The Fear Machine is Jamie Delano thinking outside the box about forms of horror. His work over the two previous collections had included a healthy dose of social commentary, and this looks at new age beliefs.

When John Constantine muses “I need something to kick my arse and get me moving… to give me a jolt”, he should be more careful what he wishes for. Like ‘The Horrorist’ in The Devil You Know, this is a story that begins with Constantine removed from his comfort zone, roughing it in the countryside, where he becomes involved with a travelling community. This is a sympathetic treatment of a group still vilified by Britain’s right wing press, kindly, welcoming and somewhat disorienting for Constantine, whose usual defence mechanisms are shrugged off. Delano runs through the full lifestyle process and drawbacks before heading into the main story. It fits the cynical world in which Constantine operates, where the establishment is never to be trusted and considers ordinary people dispensable, particularly when they’re looking to empower themselves via exploitation of ancient forces.

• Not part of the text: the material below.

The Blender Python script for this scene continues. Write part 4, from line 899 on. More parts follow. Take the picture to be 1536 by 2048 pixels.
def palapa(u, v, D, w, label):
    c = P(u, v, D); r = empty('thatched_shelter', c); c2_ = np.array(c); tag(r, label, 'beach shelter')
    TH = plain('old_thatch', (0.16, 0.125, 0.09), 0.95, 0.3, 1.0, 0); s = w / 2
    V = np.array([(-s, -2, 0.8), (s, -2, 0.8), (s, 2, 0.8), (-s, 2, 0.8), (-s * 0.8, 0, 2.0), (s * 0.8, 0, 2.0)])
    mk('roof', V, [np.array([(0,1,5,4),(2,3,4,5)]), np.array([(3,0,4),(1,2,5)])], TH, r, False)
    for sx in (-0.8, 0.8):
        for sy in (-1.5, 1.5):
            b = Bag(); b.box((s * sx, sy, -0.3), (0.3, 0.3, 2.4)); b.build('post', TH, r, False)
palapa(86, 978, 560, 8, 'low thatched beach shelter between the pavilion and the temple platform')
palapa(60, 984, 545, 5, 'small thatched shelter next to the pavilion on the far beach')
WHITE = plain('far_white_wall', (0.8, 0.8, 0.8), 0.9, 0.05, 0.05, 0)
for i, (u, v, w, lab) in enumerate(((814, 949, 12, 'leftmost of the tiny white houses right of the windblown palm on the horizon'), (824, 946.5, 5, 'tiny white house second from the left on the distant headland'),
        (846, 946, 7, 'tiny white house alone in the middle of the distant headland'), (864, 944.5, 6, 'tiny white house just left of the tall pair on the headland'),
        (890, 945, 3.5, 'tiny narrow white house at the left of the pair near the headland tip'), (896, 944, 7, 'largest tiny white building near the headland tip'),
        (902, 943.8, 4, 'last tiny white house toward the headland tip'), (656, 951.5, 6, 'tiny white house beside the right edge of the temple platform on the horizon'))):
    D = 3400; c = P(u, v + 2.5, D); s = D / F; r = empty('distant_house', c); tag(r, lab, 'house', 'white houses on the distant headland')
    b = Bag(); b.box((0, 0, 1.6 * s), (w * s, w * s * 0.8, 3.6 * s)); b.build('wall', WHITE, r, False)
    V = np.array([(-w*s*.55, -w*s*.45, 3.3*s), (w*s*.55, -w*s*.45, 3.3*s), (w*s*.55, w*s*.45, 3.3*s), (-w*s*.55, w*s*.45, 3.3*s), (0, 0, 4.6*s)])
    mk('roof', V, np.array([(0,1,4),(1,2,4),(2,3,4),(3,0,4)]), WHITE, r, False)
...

It’s a shame a single artist doesn’t handle the entirety of ‘The Fear Machine’, but it’s also easy to see how the detailed and precise work of Richard Piers Rayner was never going to meet monthly deadlines on a regular basis. His opening chapters are very nice, open and pastoral. The middle chapter drawn by Mike Hoffman finally explains what the sinister forces are up to, and Mark Buckingham puts in an impressive turn when stepping up from inking to pencilling over the final five chapters. He’s a visual chameleon, drawing from John Ridgway’s urban environments as seen in Original Sins, then moving into a passable approximation of Rayner’s style for other elements.

Truth be told, ‘The Fear Machine’ drags on too long. The way Delano keeps introducing new characters is interesting, as is the way he works them into events, and there’s some nice foreshadowing and symbolism, but throwing the freemasons in toward the end is when the story finally snaps from an addition too far. An end point has always been the restoration of Constantine, and while the actual ending is attuned to themes established throughout, it’s unconvincing and drifts too close to cliché for comfort. Also, having drawn everything to a close, Delano can’t make his excuses and leave fast enough. There’s no post coital wind down, just a sharp exit, which is certainly in character for Constantine, but unsatisfying for readers. The Family Man is next.